29 de jul. de 2017

Espaços de comportamento

Bad Day por Henn Kim

Quando estou em depressão a vontade de fazer coisas que gosto e realizar pequenas tarefas do cotidiano se esvai e deixa lugar para um enorme buraco a ser preenchido com ideias de inutilidade, culpa e flagelo. Coisas importantes como comer, tomar banho, levantar da cama passam a demandar quase toda a energia que tenho disponível. 
Como eu gostaria que fosse.
Isso, somado ao meu maravilhoso sofá preto, que em épocas de inverno ganhou um maravilhoso edredom preto, que combina perfeitamente com as persianas pretas que transformam a sala em uma completa caverna durante o dia, são um convite.
porco dormindo no sofá com computador ligado
Como se parece na verdade.
(imagem meramente ilustrativa)


Eu quando muito, saio da cama, por vergonha de ficar na cama e me instalo no sofá. Me acompanham o computador, tablet, livro, controle da tv, uma guloseima e almofadas. Banquinhos e aparadores logo começam a ser incorporados a instalação e compor um cenário rodeado de copos, xícaras, restos de comida em pratos e louças. Eu estou pronta para hibernar por dias nesse antro. Sem banho, sem comida, sem energia pra me mover, no máximo virar para um lado e para o outro e lamentar ainda estar viva. 
 Então me pergunto se o problema é o sofá, se eu deveria me proibir de sentar no sofá por este ser o grande gatilho pra chegar no fim do dia me culpando por não ter feito o que devia.
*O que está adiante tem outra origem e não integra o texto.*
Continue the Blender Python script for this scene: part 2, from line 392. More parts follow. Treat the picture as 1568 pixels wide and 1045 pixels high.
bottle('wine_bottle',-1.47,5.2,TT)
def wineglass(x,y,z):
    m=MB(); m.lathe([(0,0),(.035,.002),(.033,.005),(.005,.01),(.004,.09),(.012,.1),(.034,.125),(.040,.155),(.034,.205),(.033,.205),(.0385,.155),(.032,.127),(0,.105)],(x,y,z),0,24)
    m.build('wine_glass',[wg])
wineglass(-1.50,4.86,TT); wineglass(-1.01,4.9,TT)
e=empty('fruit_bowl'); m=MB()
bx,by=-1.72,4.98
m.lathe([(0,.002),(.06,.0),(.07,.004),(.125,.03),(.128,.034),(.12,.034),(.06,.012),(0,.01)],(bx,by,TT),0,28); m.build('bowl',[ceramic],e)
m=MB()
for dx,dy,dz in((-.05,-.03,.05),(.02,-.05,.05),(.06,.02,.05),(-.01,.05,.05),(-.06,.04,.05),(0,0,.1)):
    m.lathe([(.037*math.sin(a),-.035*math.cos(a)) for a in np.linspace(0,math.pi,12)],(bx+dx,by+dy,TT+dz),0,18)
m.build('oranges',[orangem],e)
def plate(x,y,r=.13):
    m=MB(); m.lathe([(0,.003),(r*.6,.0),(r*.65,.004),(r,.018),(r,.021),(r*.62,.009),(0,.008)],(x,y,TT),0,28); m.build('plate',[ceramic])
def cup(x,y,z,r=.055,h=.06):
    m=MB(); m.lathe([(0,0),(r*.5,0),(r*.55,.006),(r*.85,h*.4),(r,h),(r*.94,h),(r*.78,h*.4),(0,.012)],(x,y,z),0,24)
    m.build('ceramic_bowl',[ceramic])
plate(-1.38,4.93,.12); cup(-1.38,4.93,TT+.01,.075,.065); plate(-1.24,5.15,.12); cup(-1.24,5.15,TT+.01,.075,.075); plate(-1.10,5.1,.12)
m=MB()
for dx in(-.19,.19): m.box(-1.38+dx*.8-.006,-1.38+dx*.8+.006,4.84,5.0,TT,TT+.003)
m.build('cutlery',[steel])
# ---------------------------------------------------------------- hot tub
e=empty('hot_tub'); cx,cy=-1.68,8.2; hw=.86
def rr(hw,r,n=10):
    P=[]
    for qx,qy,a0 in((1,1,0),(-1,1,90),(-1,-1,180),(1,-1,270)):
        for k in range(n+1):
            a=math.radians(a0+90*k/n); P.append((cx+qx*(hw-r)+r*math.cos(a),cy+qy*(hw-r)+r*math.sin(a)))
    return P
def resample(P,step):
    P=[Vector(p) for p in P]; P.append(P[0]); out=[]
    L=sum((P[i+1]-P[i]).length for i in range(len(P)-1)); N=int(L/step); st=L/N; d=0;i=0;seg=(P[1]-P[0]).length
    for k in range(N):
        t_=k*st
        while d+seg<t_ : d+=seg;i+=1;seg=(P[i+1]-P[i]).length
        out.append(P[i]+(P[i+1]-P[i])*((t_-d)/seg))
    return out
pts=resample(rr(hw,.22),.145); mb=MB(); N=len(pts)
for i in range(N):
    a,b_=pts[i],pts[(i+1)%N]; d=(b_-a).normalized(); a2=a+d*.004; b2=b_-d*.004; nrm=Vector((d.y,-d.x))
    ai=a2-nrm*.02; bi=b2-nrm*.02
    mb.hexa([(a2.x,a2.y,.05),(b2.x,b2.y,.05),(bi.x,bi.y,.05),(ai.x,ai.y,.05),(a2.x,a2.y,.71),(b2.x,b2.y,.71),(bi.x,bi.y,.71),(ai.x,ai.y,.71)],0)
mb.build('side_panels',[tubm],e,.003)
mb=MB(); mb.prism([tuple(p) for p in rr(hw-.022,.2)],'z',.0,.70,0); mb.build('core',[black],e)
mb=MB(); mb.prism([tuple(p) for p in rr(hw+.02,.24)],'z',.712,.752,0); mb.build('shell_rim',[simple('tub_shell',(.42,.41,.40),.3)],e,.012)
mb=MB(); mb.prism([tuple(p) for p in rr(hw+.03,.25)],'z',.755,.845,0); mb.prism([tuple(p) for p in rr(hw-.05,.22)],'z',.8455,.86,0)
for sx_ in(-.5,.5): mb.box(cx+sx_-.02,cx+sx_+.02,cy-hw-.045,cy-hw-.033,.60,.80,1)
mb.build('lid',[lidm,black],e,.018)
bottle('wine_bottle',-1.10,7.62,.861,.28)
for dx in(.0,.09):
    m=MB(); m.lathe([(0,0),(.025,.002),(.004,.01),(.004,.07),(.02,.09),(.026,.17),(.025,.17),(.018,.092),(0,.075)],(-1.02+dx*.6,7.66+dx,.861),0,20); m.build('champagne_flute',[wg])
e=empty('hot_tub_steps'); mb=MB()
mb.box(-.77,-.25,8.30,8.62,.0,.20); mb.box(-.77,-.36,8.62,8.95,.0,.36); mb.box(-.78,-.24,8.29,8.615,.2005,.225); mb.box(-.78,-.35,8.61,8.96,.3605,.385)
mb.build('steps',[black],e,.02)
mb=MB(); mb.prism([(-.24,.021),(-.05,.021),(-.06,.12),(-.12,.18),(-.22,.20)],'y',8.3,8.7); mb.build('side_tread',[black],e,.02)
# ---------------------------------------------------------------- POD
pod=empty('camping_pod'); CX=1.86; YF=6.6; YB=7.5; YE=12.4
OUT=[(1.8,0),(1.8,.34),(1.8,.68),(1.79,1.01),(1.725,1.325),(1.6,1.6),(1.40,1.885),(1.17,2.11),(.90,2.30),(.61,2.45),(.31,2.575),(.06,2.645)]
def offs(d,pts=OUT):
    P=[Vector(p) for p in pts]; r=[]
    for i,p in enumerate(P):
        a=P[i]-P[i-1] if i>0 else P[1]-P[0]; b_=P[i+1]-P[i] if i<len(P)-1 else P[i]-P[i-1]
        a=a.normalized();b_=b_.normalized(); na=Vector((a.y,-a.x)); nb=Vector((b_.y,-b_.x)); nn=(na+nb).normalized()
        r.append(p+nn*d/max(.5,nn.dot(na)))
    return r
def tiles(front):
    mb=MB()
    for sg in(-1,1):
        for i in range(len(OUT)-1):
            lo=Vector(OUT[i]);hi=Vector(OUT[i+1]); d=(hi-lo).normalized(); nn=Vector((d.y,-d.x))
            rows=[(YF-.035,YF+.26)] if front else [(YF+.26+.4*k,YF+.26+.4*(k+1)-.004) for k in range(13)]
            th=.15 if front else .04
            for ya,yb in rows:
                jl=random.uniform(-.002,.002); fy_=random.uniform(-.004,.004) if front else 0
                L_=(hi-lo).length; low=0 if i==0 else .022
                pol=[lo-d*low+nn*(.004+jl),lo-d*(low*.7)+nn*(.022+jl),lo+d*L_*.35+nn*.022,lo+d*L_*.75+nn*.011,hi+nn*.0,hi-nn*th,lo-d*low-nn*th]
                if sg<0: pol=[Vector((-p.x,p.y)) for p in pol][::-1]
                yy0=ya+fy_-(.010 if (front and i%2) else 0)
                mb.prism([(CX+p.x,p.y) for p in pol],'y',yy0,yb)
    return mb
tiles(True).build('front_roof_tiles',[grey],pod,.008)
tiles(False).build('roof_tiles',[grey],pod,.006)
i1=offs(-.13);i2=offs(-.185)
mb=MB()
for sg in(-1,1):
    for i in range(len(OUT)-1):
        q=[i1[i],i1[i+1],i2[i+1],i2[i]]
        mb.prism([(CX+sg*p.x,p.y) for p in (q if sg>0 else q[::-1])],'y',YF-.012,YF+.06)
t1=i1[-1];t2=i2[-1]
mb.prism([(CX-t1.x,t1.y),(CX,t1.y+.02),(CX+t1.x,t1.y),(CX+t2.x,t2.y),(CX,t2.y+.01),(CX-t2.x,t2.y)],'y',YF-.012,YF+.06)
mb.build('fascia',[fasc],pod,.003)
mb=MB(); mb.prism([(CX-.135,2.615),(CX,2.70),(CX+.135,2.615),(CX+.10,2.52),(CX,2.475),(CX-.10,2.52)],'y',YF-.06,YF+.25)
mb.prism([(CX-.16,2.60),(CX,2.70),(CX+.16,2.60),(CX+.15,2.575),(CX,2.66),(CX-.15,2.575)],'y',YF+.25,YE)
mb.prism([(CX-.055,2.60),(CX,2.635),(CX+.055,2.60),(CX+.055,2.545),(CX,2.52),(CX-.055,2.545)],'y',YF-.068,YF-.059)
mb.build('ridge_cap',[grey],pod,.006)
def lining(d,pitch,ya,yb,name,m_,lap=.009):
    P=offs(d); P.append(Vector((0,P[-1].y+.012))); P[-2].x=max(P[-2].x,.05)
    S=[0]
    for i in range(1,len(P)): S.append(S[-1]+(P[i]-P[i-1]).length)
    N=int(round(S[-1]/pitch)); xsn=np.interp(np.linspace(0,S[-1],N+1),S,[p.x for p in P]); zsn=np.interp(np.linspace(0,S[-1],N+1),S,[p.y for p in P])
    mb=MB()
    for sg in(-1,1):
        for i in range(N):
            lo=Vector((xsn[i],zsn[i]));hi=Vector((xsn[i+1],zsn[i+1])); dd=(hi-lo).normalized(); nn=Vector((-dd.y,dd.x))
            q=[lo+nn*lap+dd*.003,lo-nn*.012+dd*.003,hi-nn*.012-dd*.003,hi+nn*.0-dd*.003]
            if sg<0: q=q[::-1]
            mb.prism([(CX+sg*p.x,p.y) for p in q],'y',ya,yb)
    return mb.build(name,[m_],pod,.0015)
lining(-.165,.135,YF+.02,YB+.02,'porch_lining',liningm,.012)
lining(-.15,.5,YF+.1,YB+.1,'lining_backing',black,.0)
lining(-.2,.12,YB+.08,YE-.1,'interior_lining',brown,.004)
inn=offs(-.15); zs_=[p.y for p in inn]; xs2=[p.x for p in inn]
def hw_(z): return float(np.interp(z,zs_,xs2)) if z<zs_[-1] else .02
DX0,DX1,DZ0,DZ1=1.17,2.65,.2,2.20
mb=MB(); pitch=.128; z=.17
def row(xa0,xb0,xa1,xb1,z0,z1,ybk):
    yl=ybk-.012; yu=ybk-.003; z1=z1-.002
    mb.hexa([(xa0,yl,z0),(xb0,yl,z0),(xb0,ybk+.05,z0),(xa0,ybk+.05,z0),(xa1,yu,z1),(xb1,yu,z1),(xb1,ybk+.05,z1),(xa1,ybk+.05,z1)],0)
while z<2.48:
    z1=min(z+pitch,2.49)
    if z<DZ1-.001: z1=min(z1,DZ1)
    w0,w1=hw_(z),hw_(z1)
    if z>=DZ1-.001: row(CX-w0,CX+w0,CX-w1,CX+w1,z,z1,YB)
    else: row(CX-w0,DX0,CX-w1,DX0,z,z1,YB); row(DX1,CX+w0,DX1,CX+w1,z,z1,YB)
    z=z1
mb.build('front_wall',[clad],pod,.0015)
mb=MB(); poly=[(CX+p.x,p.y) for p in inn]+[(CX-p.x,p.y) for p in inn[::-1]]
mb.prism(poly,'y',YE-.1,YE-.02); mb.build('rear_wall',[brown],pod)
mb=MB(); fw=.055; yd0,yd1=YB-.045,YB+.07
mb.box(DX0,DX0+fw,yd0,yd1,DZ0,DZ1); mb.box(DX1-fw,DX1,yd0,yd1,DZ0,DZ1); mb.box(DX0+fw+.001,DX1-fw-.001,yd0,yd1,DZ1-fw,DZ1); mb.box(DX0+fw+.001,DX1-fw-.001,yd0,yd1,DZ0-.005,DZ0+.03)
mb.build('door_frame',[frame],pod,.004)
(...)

Não é o sofá, percebi que consigo os mesmos resultados na cama, na cadeira do escritório, no tapete da sala... Nunca tentei no banheiro, mas posso garantir que não seria difícil, só um pouco mais gelado. 
Já tentei ir à padaria, ao parque, à biblioteca, um café, docerias, espaço coworking. A instalação improdutiva é a mesma. Cheguei a raiz do problema, eu e não os espaços.
Existem espaços que estimulam a criatividade e o trabalho, mas existem posturas que não se importam com os espaços. Sabe aquela pessoa que pode trabalhar em um saguão de aeroporto e render bem aquelas malditas duas horas de espera da conexão? Eu já fui assim. Lia no ônibus, escrevia sentada em qualquer lugar. Não parava um segundo, fazendo duas coisas ao mesmo tempo às vezes completamente incompatíveis com o ambiente.
Agora a vida se resume em ver o tempo passar e dar um saltos estranhos. Tenho mais acesso à internet, é verdade que esse tipo de conexão rouba preciosos minutos do dia e nos atrai para um mundo de variedades, prazeres imediatos e ansiedade pelas respostas. Minha concentração diminuiu, meu poder imersivo aumentou e acho que imergir em si mesmo é um dos fatores que leva à depressão. Eu vivia constantemente preocupada com os outros e isso me relegava ao segundo plano, tinha tantas atividades para os outros que abdicava meu tempo livre, de atividades para mim. Ao realizar o movimento inverso, de encontrar prazer nas atividades que são minhas, como ler, ver tv, pensar na minha vida, comecei a me desconectar e me isolar, criando uma bolha de sobrevivência, que geralmente inclui um edredom.
Quebrar essas práticas tem mais a ver com atitude do que com espaço. 
  • Encontrar um equilíbrio entre o que eu fazia pelos outros e o que eu faço por mim;
  • Identificar a recompensa imediata;
  • Reencontrar os motivos para o esforço em fazer o que não dá prazer, mas é necessário (isso inclui coisas como fazer comida ultimamente);
  • Encontrar o necessário, aquilo que feito vai resultar em ganhos;
Eu estou nessa fase, tentando retomar minha vida. Com dias de mais e outros de menos sucesso. Tentando não me culpar por isso, nem inventar desculpas. Só aceitar que existem momentos melhores e piores que dependem de fatores aos quais eu não tenho controle.